- [Stated problem]
Every line of the material that follows must be printed again exactly.

- [Data shown]

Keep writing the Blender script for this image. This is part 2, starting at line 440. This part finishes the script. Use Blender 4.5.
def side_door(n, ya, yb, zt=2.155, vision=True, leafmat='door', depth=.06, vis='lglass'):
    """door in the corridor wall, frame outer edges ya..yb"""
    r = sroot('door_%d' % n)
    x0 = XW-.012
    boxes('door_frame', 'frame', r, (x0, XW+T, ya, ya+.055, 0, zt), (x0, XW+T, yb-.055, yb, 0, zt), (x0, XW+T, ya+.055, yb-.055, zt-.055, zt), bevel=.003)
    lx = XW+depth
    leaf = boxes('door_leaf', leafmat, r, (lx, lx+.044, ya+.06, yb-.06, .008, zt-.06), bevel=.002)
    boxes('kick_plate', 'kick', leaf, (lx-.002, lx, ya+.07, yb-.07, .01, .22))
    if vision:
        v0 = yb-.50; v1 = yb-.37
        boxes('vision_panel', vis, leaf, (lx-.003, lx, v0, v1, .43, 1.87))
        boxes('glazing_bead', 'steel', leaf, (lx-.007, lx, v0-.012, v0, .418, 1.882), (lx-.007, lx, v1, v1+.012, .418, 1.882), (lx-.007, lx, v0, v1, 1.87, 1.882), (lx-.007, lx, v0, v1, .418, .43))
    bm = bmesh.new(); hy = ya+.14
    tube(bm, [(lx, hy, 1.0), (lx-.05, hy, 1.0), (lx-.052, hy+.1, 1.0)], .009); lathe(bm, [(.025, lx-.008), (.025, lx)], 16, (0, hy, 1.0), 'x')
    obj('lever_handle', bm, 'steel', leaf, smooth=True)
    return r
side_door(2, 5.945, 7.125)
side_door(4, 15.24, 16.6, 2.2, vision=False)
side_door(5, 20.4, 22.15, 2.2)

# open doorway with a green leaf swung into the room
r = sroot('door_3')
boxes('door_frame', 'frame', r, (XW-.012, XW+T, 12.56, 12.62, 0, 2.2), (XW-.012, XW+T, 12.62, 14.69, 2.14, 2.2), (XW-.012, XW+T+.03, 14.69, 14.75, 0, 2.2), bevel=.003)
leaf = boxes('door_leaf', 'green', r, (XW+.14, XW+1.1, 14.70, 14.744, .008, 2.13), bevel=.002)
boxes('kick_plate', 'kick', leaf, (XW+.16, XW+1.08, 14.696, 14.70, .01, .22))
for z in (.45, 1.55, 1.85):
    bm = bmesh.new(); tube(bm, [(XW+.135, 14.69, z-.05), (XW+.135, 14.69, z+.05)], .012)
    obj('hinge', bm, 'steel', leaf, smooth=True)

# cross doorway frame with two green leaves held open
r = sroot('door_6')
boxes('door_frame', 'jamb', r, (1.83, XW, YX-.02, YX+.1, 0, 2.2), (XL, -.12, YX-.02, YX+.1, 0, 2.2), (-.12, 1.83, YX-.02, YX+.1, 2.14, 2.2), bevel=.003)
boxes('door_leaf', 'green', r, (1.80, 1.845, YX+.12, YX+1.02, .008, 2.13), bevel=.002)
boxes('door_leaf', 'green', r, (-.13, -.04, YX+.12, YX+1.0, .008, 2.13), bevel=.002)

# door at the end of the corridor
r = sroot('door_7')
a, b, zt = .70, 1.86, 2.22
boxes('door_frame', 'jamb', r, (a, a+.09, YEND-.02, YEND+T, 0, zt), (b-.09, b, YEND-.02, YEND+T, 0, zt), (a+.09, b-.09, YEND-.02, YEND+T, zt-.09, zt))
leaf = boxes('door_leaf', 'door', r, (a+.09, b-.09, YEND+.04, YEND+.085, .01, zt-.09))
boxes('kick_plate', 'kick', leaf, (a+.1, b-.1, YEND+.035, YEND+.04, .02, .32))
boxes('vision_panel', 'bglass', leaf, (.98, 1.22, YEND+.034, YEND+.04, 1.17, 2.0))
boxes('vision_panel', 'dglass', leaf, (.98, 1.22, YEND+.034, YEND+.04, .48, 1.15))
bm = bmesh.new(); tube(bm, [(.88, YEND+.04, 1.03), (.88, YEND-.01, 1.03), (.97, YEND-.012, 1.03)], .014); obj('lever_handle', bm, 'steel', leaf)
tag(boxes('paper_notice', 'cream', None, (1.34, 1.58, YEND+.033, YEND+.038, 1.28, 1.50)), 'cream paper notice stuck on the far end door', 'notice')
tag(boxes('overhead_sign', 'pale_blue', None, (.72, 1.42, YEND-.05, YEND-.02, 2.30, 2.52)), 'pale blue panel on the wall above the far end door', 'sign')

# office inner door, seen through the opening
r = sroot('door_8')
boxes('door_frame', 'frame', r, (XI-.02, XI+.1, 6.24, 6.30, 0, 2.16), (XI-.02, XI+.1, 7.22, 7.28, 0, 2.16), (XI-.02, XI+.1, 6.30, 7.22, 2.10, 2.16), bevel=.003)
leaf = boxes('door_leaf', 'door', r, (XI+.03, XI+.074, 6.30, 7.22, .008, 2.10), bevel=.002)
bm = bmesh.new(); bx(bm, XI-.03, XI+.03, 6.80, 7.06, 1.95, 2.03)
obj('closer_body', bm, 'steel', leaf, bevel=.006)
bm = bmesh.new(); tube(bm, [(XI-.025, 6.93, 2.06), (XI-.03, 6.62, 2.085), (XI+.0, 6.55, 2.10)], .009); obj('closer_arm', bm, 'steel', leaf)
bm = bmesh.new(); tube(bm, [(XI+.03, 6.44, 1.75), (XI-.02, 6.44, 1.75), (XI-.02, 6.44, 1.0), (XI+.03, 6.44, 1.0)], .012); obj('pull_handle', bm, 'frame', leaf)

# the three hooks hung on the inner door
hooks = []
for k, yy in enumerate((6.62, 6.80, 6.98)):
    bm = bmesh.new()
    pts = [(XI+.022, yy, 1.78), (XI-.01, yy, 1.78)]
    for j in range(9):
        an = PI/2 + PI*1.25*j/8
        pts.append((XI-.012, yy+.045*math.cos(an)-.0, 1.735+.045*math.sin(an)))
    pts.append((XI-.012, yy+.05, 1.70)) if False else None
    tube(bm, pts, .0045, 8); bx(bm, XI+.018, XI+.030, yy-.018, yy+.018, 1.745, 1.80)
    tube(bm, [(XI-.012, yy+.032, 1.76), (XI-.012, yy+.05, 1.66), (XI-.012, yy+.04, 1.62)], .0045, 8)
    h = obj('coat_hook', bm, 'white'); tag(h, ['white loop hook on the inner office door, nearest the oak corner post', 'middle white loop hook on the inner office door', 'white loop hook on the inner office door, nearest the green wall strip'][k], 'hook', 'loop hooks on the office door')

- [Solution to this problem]
Keep writing the Blender script for this image. This is part 2, starting at line 440. This part finishes the script. Use Blender 4.5.
def side_door(n, ya, yb, zt=2.155, vision=True, leafmat='door', depth=.06, vis='lglass'):
    """door in the corridor wall, frame outer edges ya..yb"""
    r = sroot('door_%d' % n)
    x0 = XW-.012
    boxes('door_frame', 'frame', r, (x0, XW+T, ya, ya+.055, 0, zt), (x0, XW+T, yb-.055, yb, 0, zt), (x0, XW+T, ya+.055, yb-.055, zt-.055, zt), bevel=.003)
    lx = XW+depth
    leaf = boxes('door_leaf', leafmat, r, (lx, lx+.044, ya+.06, yb-.06, .008, zt-.06), bevel=.002)
    boxes('kick_plate', 'kick', leaf, (lx-.002, lx, ya+.07, yb-.07, .01, .22))
    if vision:
        v0 = yb-.50; v1 = yb-.37
        boxes('vision_panel', vis, leaf, (lx-.003, lx, v0, v1, .43, 1.87))
        boxes('glazing_bead', 'steel', leaf, (lx-.007, lx, v0-.012, v0, .418, 1.882), (lx-.007, lx, v1, v1+.012, .418, 1.882), (lx-.007, lx, v0, v1, 1.87, 1.882), (lx-.007, lx, v0, v1, .418, .43))
    bm = bmesh.new(); hy = ya+.14
    tube(bm, [(lx, hy, 1.0), (lx-.05, hy, 1.0), (lx-.052, hy+.1, 1.0)], .009); lathe(bm, [(.025, lx-.008), (.025, lx)], 16, (0, hy, 1.0), 'x')
    obj('lever_handle', bm, 'steel', leaf, smooth=True)
    return r
side_door(2, 5.945, 7.125)
side_door(4, 15.24, 16.6, 2.2, vision=False)
side_door(5, 20.4, 22.15, 2.2)

# open doorway with a green leaf swung into the room
r = sroot('door_3')
boxes('door_frame', 'frame', r, (XW-.012, XW+T, 12.56, 12.62, 0, 2.2), (XW-.012, XW+T, 12.62, 14.69, 2.14, 2.2), (XW-.012, XW+T+.03, 14.69, 14.75, 0, 2.2), bevel=.003)
leaf = boxes('door_leaf', 'green', r, (XW+.14, XW+1.1, 14.70, 14.744, .008, 2.13), bevel=.002)
boxes('kick_plate', 'kick', leaf, (XW+.16, XW+1.08, 14.696, 14.70, .01, .22))
for z in (.45, 1.55, 1.85):
    bm = bmesh.new(); tube(bm, [(XW+.135, 14.69, z-.05), (XW+.135, 14.69, z+.05)], .012)
    obj('hinge', bm, 'steel', leaf, smooth=True)

# cross doorway frame with two green leaves held open
r = sroot('door_6')
boxes('door_frame', 'jamb', r, (1.83, XW, YX-.02, YX+.1, 0, 2.2), (XL, -.12, YX-.02, YX+.1, 0, 2.2), (-.12, 1.83, YX-.02, YX+.1, 2.14, 2.2), bevel=.003)
boxes('door_leaf', 'green', r, (1.80, 1.845, YX+.12, YX+1.02, .008, 2.13), bevel=.002)
boxes('door_leaf', 'green', r, (-.13, -.04, YX+.12, YX+1.0, .008, 2.13), bevel=.002)

# door at the end of the corridor
r = sroot('door_7')
a, b, zt = .70, 1.86, 2.22
boxes('door_frame', 'jamb', r, (a, a+.09, YEND-.02, YEND+T, 0, zt), (b-.09, b, YEND-.02, YEND+T, 0, zt), (a+.09, b-.09, YEND-.02, YEND+T, zt-.09, zt))
leaf = boxes('door_leaf', 'door', r, (a+.09, b-.09, YEND+.04, YEND+.085, .01, zt-.09))
boxes('kick_plate', 'kick', leaf, (a+.1, b-.1, YEND+.035, YEND+.04, .02, .32))
boxes('vision_panel', 'bglass', leaf, (.98, 1.22, YEND+.034, YEND+.04, 1.17, 2.0))
boxes('vision_panel', 'dglass', leaf, (.98, 1.22, YEND+.034, YEND+.04, .48, 1.15))
bm = bmesh.new(); tube(bm, [(.88, YEND+.04, 1.03), (.88, YEND-.01, 1.03), (.97, YEND-.012, 1.03)], .014); obj('lever_handle', bm, 'steel', leaf)
tag(boxes('paper_notice', 'cream', None, (1.34, 1.58, YEND+.033, YEND+.038, 1.28, 1.50)), 'cream paper notice stuck on the far end door', 'notice')
tag(boxes('overhead_sign', 'pale_blue', None, (.72, 1.42, YEND-.05, YEND-.02, 2.30, 2.52)), 'pale blue panel on the wall above the far end door', 'sign')

# office inner door, seen through the opening
r = sroot('door_8')
boxes('door_frame', 'frame', r, (XI-.02, XI+.1, 6.24, 6.30, 0, 2.16), (XI-.02, XI+.1, 7.22, 7.28, 0, 2.16), (XI-.02, XI+.1, 6.30, 7.22, 2.10, 2.16), bevel=.003)
leaf = boxes('door_leaf', 'door', r, (XI+.03, XI+.074, 6.30, 7.22, .008, 2.10), bevel=.002)
bm = bmesh.new(); bx(bm, XI-.03, XI+.03, 6.80, 7.06, 1.95, 2.03)
obj('closer_body', bm, 'steel', leaf, bevel=.006)
bm = bmesh.new(); tube(bm, [(XI-.025, 6.93, 2.06), (XI-.03, 6.62, 2.085), (XI+.0, 6.55, 2.10)], .009); obj('closer_arm', bm, 'steel', leaf)
bm = bmesh.new(); tube(bm, [(XI+.03, 6.44, 1.75), (XI-.02, 6.44, 1.75), (XI-.02, 6.44, 1.0), (XI+.03, 6.44, 1.0)], .012); obj('pull_handle', bm, 'frame', leaf)

# the three hooks hung on the inner door
hooks = []
for k, yy in enumerate((6.62, 6.80, 6.98)):
    bm = bmesh.new()
    pts = [(XI+.022, yy, 1.78), (XI-.01, yy, 1.78)]
    for j in range(9):
        an = PI/2 + PI*1.25*j/8
        pts.append((XI-.012, yy+.045*math.cos(an)-.0, 1.735+.045*math.sin(an)))
    pts.append((XI-.012, yy+.05, 1.70)) if False else None
    tube(bm, pts, .0045, 8); bx(bm, XI+.018, XI+.030, yy-.018, yy+.018, 1.745, 1.80)
    tube(bm, [(XI-.012, yy+.032, 1.76), (XI-.012, yy+.05, 1.66), (XI-.012, yy+.04, 1.62)], .0045, 8)
    h = obj('coat_hook', bm, 'white'); tag(h, ['white loop hook on the inner office door, nearest the oak corner post', 'middle white loop hook on the inner office door', 'white loop hook on the inner office door, nearest the green wall strip'][k], 'hook', 'loop hooks on the office door')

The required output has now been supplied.